La Conférence des Nations unies sur le financement du développement, qui se tient depuis hier à Séville (Espagne), intervient dans un contexte particulièrement sensible. Jusqu’au 3 juillet, différents acteurs étatiques, institutionnels, du secteur privé et du monde des ONG s’y réunissent pour tenter de pallier une baisse drastique des ressources dédiées à des impératifs de développement plus que cruciaux. Cette rencontre revêt d’autant plus d’importance qu’elle coïncide avec une crise sans précédent du multilatéralisme et de la solidarité mondiale. Mais en Afrique, la question de l’aide au développement ne se résume pas à la seule diminution des flux financiers venus du Nord. Les acteurs du continent s’interrogent aussi sur l’efficacité réelle de cette aide, sur ses véritables objectifs et sur les conditionnalités qui y sont systématiquement associées. Dans un contexte où le continent peine à faire émerger des alternatives locales solides et à sécuriser les maigres ressources qu’il génère, il se retrouve face à une équation quasiment insoluble.

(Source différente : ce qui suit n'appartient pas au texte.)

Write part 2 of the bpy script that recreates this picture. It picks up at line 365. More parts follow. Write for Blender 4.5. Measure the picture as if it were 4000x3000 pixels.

En janvier dernier, lorsque le président américain Donald Trump a annoncé, peu après son investiture, la suppression de la quasi-totalité des ressources de l’USAID, l’indignation a été immédiate et mondiale. Pourtant, si cette décision, inédite par son ampleur, a choqué, elle s’inscrivait dans un débat déjà ancien sur l’efficacité et la légitimité de l’aide publique au développement. En Afrique, cette remise en question n’est pas nouvelle. Depuis plusieurs années, la pertinence même de ces fonds venus du Nord est débattue. Certains y voyant surtout un outil d’influence, voire un instrument de domination destiné à maintenir la dépendance des sociétés et des dirigeants de la périphérie. D’autant que les programmes financés par ces ressources sont rarement définis selon les priorités locales, mais bien souvent imposés par les bailleurs de fonds.

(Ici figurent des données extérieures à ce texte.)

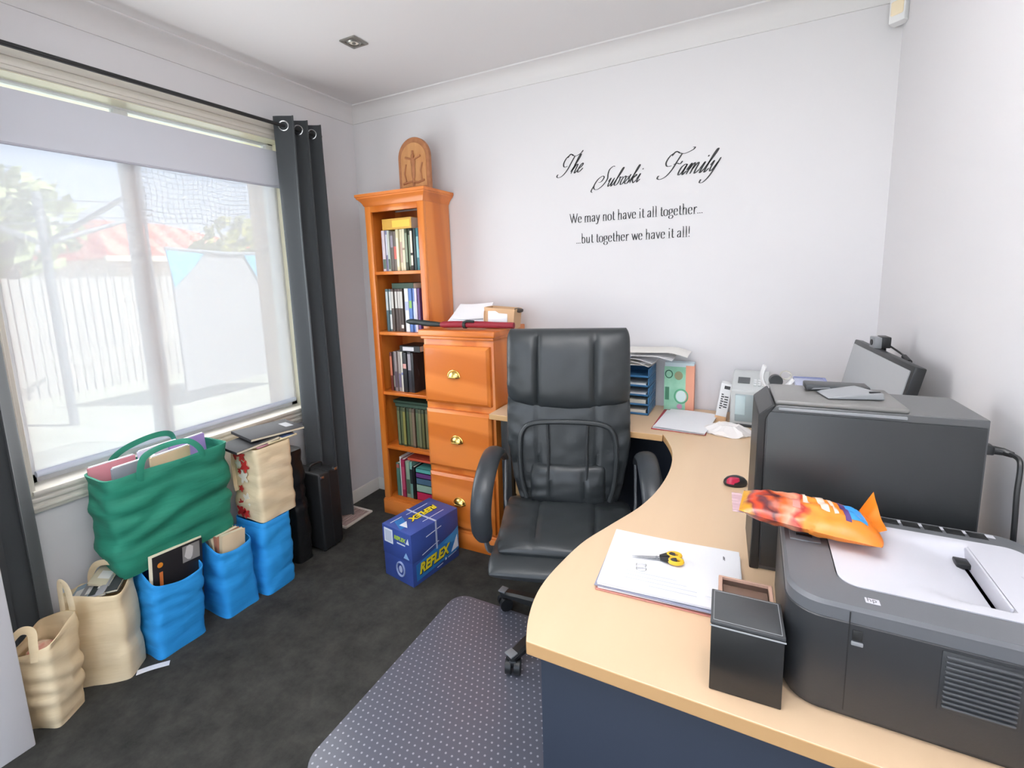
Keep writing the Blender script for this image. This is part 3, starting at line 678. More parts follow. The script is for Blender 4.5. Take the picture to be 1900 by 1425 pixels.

Le drame du continent, c’est que, malgré cette prise de conscience, ses marges de manœuvre restent très limitées. Peu présents dans les circuits du commerce international pour en tirer des bénéfices significatifs, lestés par une dette dont le poids freine les capacités d’investissement, les pays africains souffrent aussi d’une faible capacité de mobilisation de leurs ressources internes. Une faiblesse souvent attribuée à l’hypertrophie du secteur informel et à l’absence de réformes fiscales audacieuses. Pis encore, les ressources effectivement mobilisées sont bien souvent dilapidées, victimes de la corruption, du clientélisme et d’un manque criant de gouvernance.
Tout se passe donc comme si le développement du continent africain relevait davantage du mirage que d’une réelle perspective. Pris en étau entre, d’une part, des partenaires extérieurs plus enclins à dicter leurs priorités qu’à soutenir une véritable autonomie, et, d’autre part, des élites locales souvent dénuées de vision, de rigueur et de sens du bien commun, l’Afrique semble condamnée à rester prisonnière d’un modèle de dépendance.

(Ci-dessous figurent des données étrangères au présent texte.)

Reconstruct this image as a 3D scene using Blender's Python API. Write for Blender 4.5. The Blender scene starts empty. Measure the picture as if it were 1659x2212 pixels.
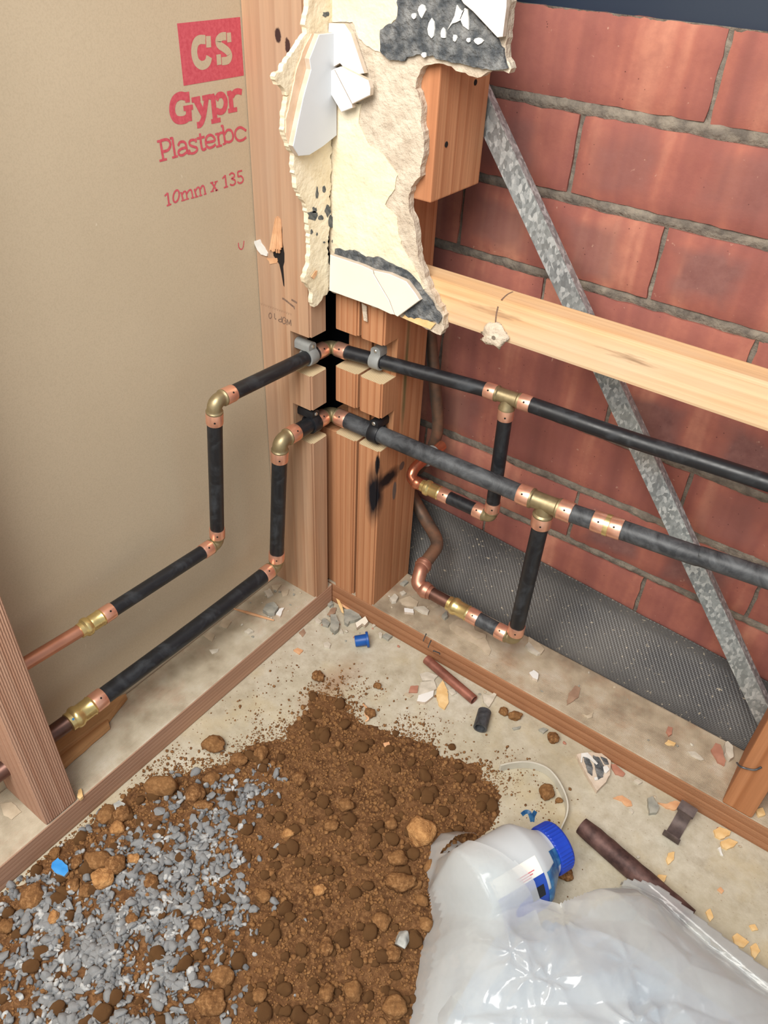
import bpy, bmesh, math, random
import numpy as np
from mathutils import Vector, Matrix, noise as mnoise

random.seed(7)
rng = np.random.default_rng(7)
scene = bpy.context.scene
COL = scene.collection

# ------------------------------------------------------------------ camera
F_PX, CX, CY, IMG_W = 1684.07, 829.5, 1106.0, 1659.0
ROT = np.array([[0.80335638, 0.59418915, 0.03946877],
                [0.3952491, -0.48246311, -0.78166968],
                [-0.44541742, 0.64355932, -0.62244255]])       # world -> camera (x right, y down, z forward)


def ray(u, v):
    return ROT.T @ np.array([(u - CX) / F_PX, (v - CY) / F_PX, 1.0])


CAM = -ray(719, 1300) * 1.17                                   # origin = inside corner of the two wall frames on the slab


def at(u, v, axis, val):
    d = ray(u, v)
    i = 'xyz'.index(axis)
    return Vector(CAM + d * ((val - CAM[i]) / d[i]))


cam_data = bpy.data.cameras.new('camera')
cam = bpy.data.objects.new('camera', cam_data)
COL.objects.link(cam)
m = Matrix(tuple(map(tuple, (ROT.T @ np.diag([1.0, -1.0, -1.0]))))).to_4x4()
m.translation = Vector(CAM)
cam.matrix_world = m
cam_data.sensor_fit = 'HORIZONTAL'
cam_data.sensor_width = 36.0
cam_data.lens = F_PX / IMG_W * 36.0
cam_data.clip_start = 0.01
scene.camera = cam

# ------------------------------------------------------------------ light
world = bpy.data.worlds.new('overcast_sky')
scene.world = world
world.use_nodes = True
bg = world.node_tree.nodes['Background']
bg.inputs['Color'].default_value = (0.86, 0.93, 1.0, 1)
bg.inputs['Strength'].default_value = 0.40


def area(name, loc, target, sx, sy, power, col):
    l = bpy.data.lights.new(name, 'AREA')
    l.shape = 'RECTANGLE'
    l.size, l.size_y, l.energy, l.color = sx, sy, power, col
    o = bpy.data.objects.new(name, l)
    COL.objects.link(o)
    o.location = loc
    o.rotation_euler = (Vector(target) - Vector(loc)).to_track_quat('-Z', 'Y').to_euler()
    return o


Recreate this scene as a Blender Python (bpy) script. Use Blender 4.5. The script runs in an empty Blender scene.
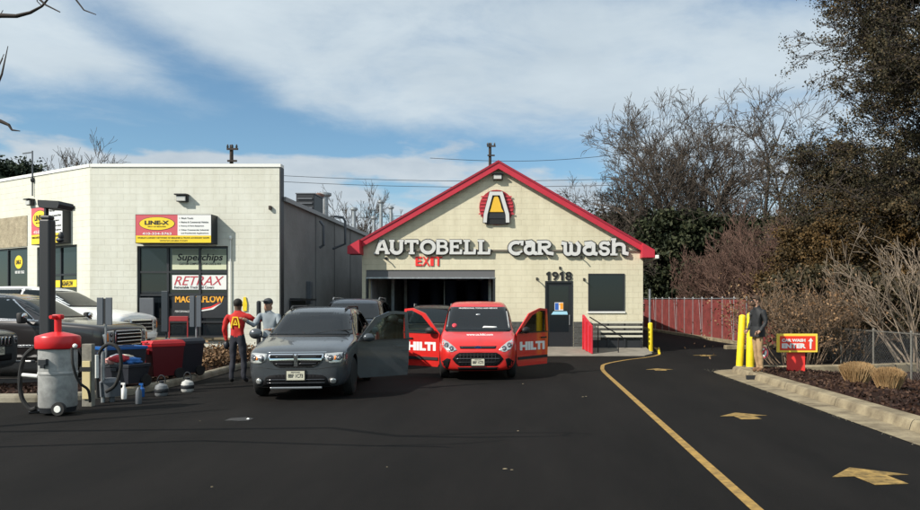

Si l’Afrique veut donc sortir du piège de l’aide, elle devra commencer par construire elle-même les clés de sa libération : investir dans l’éducation, renforcer ses institutions, mobiliser ses ressources internes, et surtout, exiger de ses dirigeants une vision claire, intègre et tournée vers l’intérêt collectif. Car tant que la dépendance sera la règle, le développement ne pourra être qu’un leurre. Mais quand on parle ici d’indépendance, il n’est surtout pas question de celle qui sert de prétexte aux pseudo-souverainistes qui pullulent ces dernières années en Afrique.